When the Feis commenced in Ireland ten or twelve years ago it consisted of an examination in Irish of the school children at which prizes were given in order to encourage them to devote more than average attention to the national language. After a time prizes were given for singing and dancing and then the old people were invited to come in and compete in such things as story-telling, and recitation of poetry. After a few years the Feis was still further extended so as to include prizes for drawings and art needlework, and at the present time prizes are given for all products of local industry.
In this way the Gaelic League has given a great stimulus to industrial activity, and already the movement is felt in the domain of Irish trade.

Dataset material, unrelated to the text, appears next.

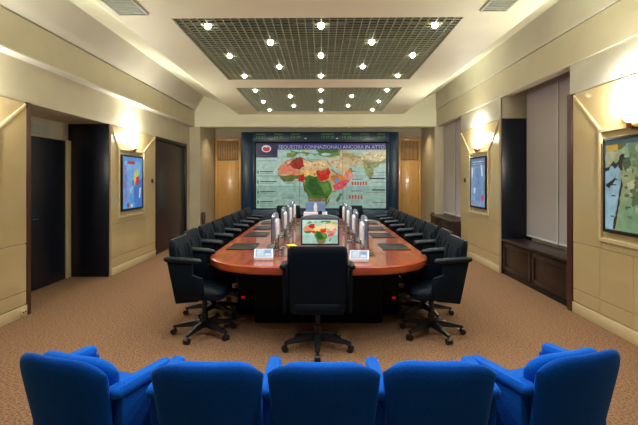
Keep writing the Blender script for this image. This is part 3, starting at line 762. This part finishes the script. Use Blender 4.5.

At the present time the trade of Ireland is larger in proportion to population than that of any other country in Europe with the exception of Belgium and Holland. The combined exports and imports last year amounted to $620,000,000. The trade of Ireland in proportion to population is today not merely much greater than the trade of Great Britain, but it has increased during the past half decade twice as rapidly.
One of the most effective agencies in increasing the sale of Irish manufactured goods in America has been the exhibition of Irish crafts that has been conducted in American stores during the past four years, and which is now in progress and will remain until Christmas at Henry Seigel's. This exhibition from the merchandising point of view is not very big or imposing, but from the advertising point of view it has been invaluable. For example it visited the city of St. Louis twice in 1906 and 1909 with the result that the sale of Irish goods in St. Louis went up during those two years from $20,000 to $315,000, and to show to you that this was the result of the exhibition, the greater part of the $315,000 was consigned to the store in which the exhibition was held.
If the people in this hall only realized the enormous advantage to Ireland of this exhibition everybody here would not merely visit it often between now and Christmas, but would canvas all their Irish and non-Irish friends to visit it also. We haven't got as many things as we should like to have, but the things we have got are all of the right kind and as soon as the public of Boston threaten to buy us out we shall cable to Ireland for more. We have got a great many articles specially intended and appropriate for Christmas presents, and if you buy your Christmas presents from us you will not run much risk of being suspected of giving him back one of the things he gave you last year
Some people have said to us that it would be wiser if we dropped the Irish language and concentrated all our energy upon the industrial movement. It reminds me of the suggestion made once to a train conductor to drop the engine in order to lighten the train. It is the language movement that has supplied us with the enthusiasm that has brought about the industrial movement, for with all its influence upon the practical questions of life in Ireland the main inspiration of the Gaelic League is a sentiment. I do not think, however that it will be necessary for me before an audience living in America, to make any general plea for true and noble sentiment in the life of the world.
Coming across the Atlantic a year ago on one of the great Irish-built steamers of the White Star line I was in the company of a party of about 300 Americans who were returning from a short vacation in Europe, and the day before they landed I saw them line the sides of the Baltic peering out anxiously for the first glimpse of American soil, and have I not felt the thrill that passed along their line—as the low sand-hills of Long Island stole by.